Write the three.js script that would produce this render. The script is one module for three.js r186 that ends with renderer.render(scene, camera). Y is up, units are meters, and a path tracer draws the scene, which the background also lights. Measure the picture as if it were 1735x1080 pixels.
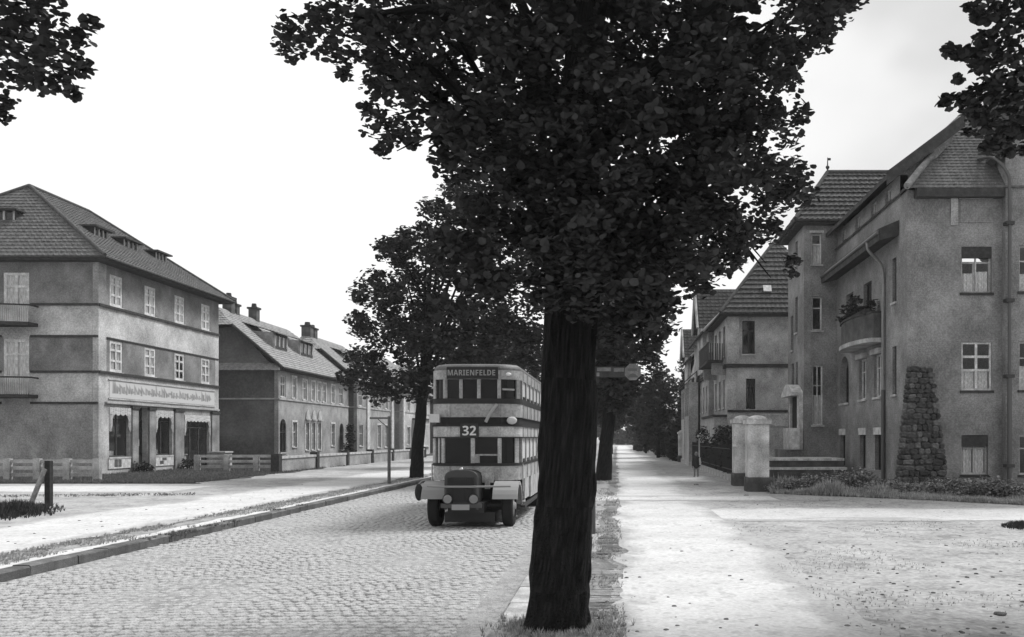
import * as THREE from 'three';
import { mergeGeometries } from 'three/addons/utils/BufferGeometryUtils.js';
import { FontLoader } from 'three/addons/loaders/FontLoader.js';
import { TextGeometry } from 'three/addons/geometries/TextGeometry.js';
import { MarchingCubes } from 'three/addons/objects/MarchingCubes.js';

// ---------------------------------------------------------------- camera, sky, sun, exposure
const W = 1735, H = 1080, F = 1500, VX = 1045, VY = 742, EYE = 2.2;
const scene = new THREE.Scene();
const camera = new THREE.PerspectiveCamera(2 * Math.atan(H / 2 / F) * 180 / Math.PI, W / H, 0.1, 3000);
camera.position.set(0, EYE, 0); camera.lookAt(0, EYE, -10);
camera.setViewOffset(W, H, W / 2 - VX, H / 2 - VY, W, H);         // the lens is shifted: verticals stay upright
const renderer = new THREE.WebGLRenderer();
renderer.toneMapping = THREE.LinearToneMapping;
renderer.toneMappingExposure = 1.75;
renderer.shadowMap.enabled = true;

let seed = 7;
const rnd = () => { seed = (seed * 1664525 + 1013904223) >>> 0; return seed / 4294967296; };
const rr = (a, b) => a + (b - a) * rnd();
const hash = (x, y, s) => { let h = (x * 374761393 + y * 668265263 + s * 1442695041) | 0; h = Math.imul(h ^ (h >>> 13), 1274126177); h ^= h >>> 16; return (h >>> 0) / 4294967296; };
function vnoise(x, y, p, s) {                                     // tiling value noise, p = period
  const xi = Math.floor(x), yi = Math.floor(y), fx = x - xi, fy = y - yi, u = fx * fx * (3 - 2 * fx), v = fy * fy * (3 - 2 * fy);
  const w = (i) => ((i % p) + p) % p, a = hash(w(xi), w(yi), s), b = hash(w(xi + 1), w(yi), s), c = hash(w(xi), w(yi + 1), s), d = hash(w(xi + 1), w(yi + 1), s);
  return a + (b - a) * u + (c - a) * v + (a - b - c + d) * u * v;
}
function fbm(x, y, p, s, oct = 4) { let t = 0, a = 0.5, n = 0; for (let i = 0; i < oct; i++) { t += a * vnoise(x * p, y * p, p, s + i); n += a; a *= 0.5; p *= 2; } return t / n; }
const clamp = (x, a = 0, b = 1) => Math.min(b, Math.max(a, x));
const sstep = (a, b, x) => { const t = clamp((x - a) / (b - a)); return t * t * (3 - 2 * t); };

{ // overcast sky: bright white haze with a few soft grey clouds
  const w = 1024, h = 512, d = new Float32Array(w * h * 4);
  for (let j = 0; j < h; j++) for (let i = 0; i < w; i++) {
    const el = ((j + 0.5) / h - 0.5) * Math.PI, y = Math.sin(el);
    let L;
    if (y < 0) L = 0.5;
    else {
      const q = 1 / (y + 0.25), az = i / w;
      const n = fbm(az + 0.01 * Math.sin(q * 3), 0.11 * q, 22, 31, 5), m = fbm(az, 0.1 * q + 0.4, 9, 77, 3);
      {
        const deck = sstep(0.255, 0.3, az) * (1 - sstep(0.93, 1, az));        // the cloud deck covers the right and rear of the sky
        L = 0.61 - deck * (0.08 + 0.2 * sstep(0.42, 0.68, n) * (0.35 + 0.65 * sstep(0.36, 0.6, m)));
      };
    }
    const k = (j * w + i) * 4; d[k] = d[k + 1] = d[k + 2] = L; d[k + 3] = 1;
  }
  const t = new THREE.DataTexture(d, w, h, THREE.RGBAFormat, THREE.FloatType);
  t.mapping = THREE.EquirectangularReflectionMapping; t.magFilter = t.minFilter = THREE.LinearFilter; t.wrapS = THREE.RepeatWrapping; t.needsUpdate = true;
  scene.background = t; scene.environment = t;
}
const sun = new THREE.DirectionalLight(new THREE.Color(1, 1, 1), 2.3);
sun.position.set(48, 80, -38); sun.target.position.set(0, 0, -30); sun.position.add(sun.target.position);
sun.castShadow = true; sun.shadow.radius = 34;
sun.shadow.camera.left = -90; sun.shadow.camera.right = 90; sun.shadow.camera.top = 90; sun.shadow.camera.bottom = -90; sun.shadow.camera.far = 300;
scene.add(sun, sun.target);
scene.fog = new THREE.FogExp2(new THREE.Color(0.9, 0.9, 0.9), 0.0004);

// ---------------------------------------------------------------- naming
const used = {};
function numbered(n) { const k = used[n] = (used[n] ?? -1) + 1; return k ? n + '_' + String(k).padStart(3, '0') : n; }
function tag(o, label, category, group, kind) {
  if (label) o.userData.label = label; if (category) o.userData.category = category; if (group) o.userData.group = group; if (kind) o.userData.kind = kind; return o;
}
function thing(name, [x, y, z], label, category, group, turn = 0) {
  const o = new THREE.Group(); o.name = numbered(name); o.position.set(x, y, z); o.rotation.y = turn; scene.add(o); return tag(o, label, category, group);
}
function shade(m) { m.castShadow = m.receiveShadow = true; return m; }
function part(parent, name, geos, mat) {
  const list = Array.isArray(geos) ? geos : [geos];
  const g = list.length > 1 ? mergeGeometries(list.map(plain)) : list[0];
  const m = shade(new THREE.Mesh(g, mat)); m.name = parent === scene ? numbered(name) : name; parent.add(m); return m;
}
function sub(parent, name) { const g = new THREE.Group(); g.name = name; parent.add(g); return g; }
function structure(name, geos, mat) { const m = part(scene, name, geos, mat); m.userData.kind = 'structure'; return m; }

// ---------------------------------------------------------------- textures and materials
function tex(n, f, srgb = true) {
  const d = new Uint8Array(n * n * 4);
  for (let j = 0; j < n; j++) for (let i = 0; i < n; i++) { const v = clamp(f(i / n, j / n, i, j)) * 255; const k = (j * n + i) * 4; d[k] = d[k + 1] = d[k + 2] = v; d[k + 3] = 255; }
  const t = new THREE.DataTexture(d, n, n); t.wrapS = t.wrapT = THREE.RepeatWrapping; t.magFilter = THREE.LinearFilter; t.minFilter = THREE.LinearMipmapLinearFilter; t.generateMipmaps = true;
  if (srgb) t.colorSpace = THREE.SRGBColorSpace; t.needsUpdate = true; return t;
}
const scaled = (t, metres) => { const c = t.clone(); c.repeat.set(1 / metres, 1 / metres); c.needsUpdate = true; return c; };
const grainT = tex(512, (x, y) => 0.80 + 0.34 * (fbm(x, y, 8, 1, 6) - 0.5) + 0.26 * (fbm(x, y, 64, 9, 2) - 0.5));
const grainB = tex(512, (x, y) => fbm(x, y, 24, 3, 5), false);
const dirtT = tex(1024, (x, y) => { const a = fbm(x, y, 6, 21, 5), b = fbm(x, y, 90, 22, 3), c = fbm(x, y, 24, 23, 4); return 0.8 + 0.22 * (a - 0.5) + 0.26 * (b - 0.5) - 0.1 * sstep(0.55, 0.68, c); });
const sandT = tex(1024, (x, y) => { const a = fbm(x, y, 5, 41, 5), b = fbm(x, y, 120, 42, 2), c = fbm(x, y, 40, 43, 3); return 0.9 + 0.1 * (a - 0.5) + 0.14 * (b - 0.5) - 0.07 * sstep(0.6, 0.72, c); });
function brickAt(x, y) {                                          // tile = 1 m square, 13 courses of four bricks
  const r = Math.floor(y * 13), fy = y * 13 - r, xx = x * 4 + (r % 2) * 0.5, c = Math.floor(xx), fx = xx - c;
  const joint = Math.min(Math.min(fy, 1 - fy) * 0.077, Math.min(fx, 1 - fx) * 0.25);
  return [joint < 0.006 ? 0 : 1, hash(c % 4, r, 5)];
}
const brickT = tex(512, (x, y) => { const [b, h] = brickAt(x, y); return (b ? 0.72 + 0.2 * h : 0.9) + 0.2 * (fbm(x, y, 16, 6, 4) - 0.5); });
const brickB = tex(512, (x, y) => brickAt(x, y)[0] * 0.8 + 0.2 * fbm(x, y, 32, 6, 3), false);
const stainT = tex(512, (x, y) => 0.82 + 0.42 * (fbm(x, y, 4, 51, 6) - 0.5) + 0.2 * (fbm(x, y, 50, 52, 2) - 0.5));
const weatherT = tex(1024, (x, y, i, j) => { const [b] = brickAt((x * 6) % 1, (y * 6) % 1), a = fbm(x, y, 5, 71, 6), c = fbm(x, y, 14, 72, 5), f = fbm(x, y, 160, 73, 2), st = fbm(x, y * 0.2 + 0.1, 60, 74, 3); return 0.82 + 0.36 * (a - 0.5) + 0.2 * (c - 0.5) + 0.26 * (f - 0.5) - 0.03 * sstep(0.6, 0.75, st) - (b ? 0 : 0.04); });
const barkT = tex(512, (x, y) => 0.6 + 0.7 * (fbm(x, y * 0.25 + 0, 24, 61, 4) - 0.4));
const barkB = tex(512, (x, y) => Math.abs(fbm(x, y, 12, 62, 5) - 0.5) * 2.2, false);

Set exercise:
Exactly restate the lines from the beginning of the data through the line with "renderer.shadowMap.enabled = true;", and no others, keeping pictures out.

Answer to this exercise:
Write the three.js script that would produce this render. The script is one module for three.js r186 that ends with renderer.render(scene, camera). Y is up, units are meters, and a path tracer draws the scene, which the background also lights. Measure the picture as if it were 1735x1080 pixels.
import * as THREE from 'three';
import { mergeGeometries } from 'three/addons/utils/BufferGeometryUtils.js';
import { FontLoader } from 'three/addons/loaders/FontLoader.js';
import { TextGeometry } from 'three/addons/geometries/TextGeometry.js';
import { MarchingCubes } from 'three/addons/objects/MarchingCubes.js';

// ---------------------------------------------------------------- camera, sky, sun, exposure
const W = 1735, H = 1080, F = 1500, VX = 1045, VY = 742, EYE = 2.2;
const scene = new THREE.Scene();
const camera = new THREE.PerspectiveCamera(2 * Math.atan(H / 2 / F) * 180 / Math.PI, W / H, 0.1, 3000);
camera.position.set(0, EYE, 0); camera.lookAt(0, EYE, -10);
camera.setViewOffset(W, H, W / 2 - VX, H / 2 - VY, W, H);         // the lens is shifted: verticals stay upright
const renderer = new THREE.WebGLRenderer();
renderer.toneMapping = THREE.LinearToneMapping;
renderer.toneMappingExposure = 1.75;
renderer.shadowMap.enabled = true;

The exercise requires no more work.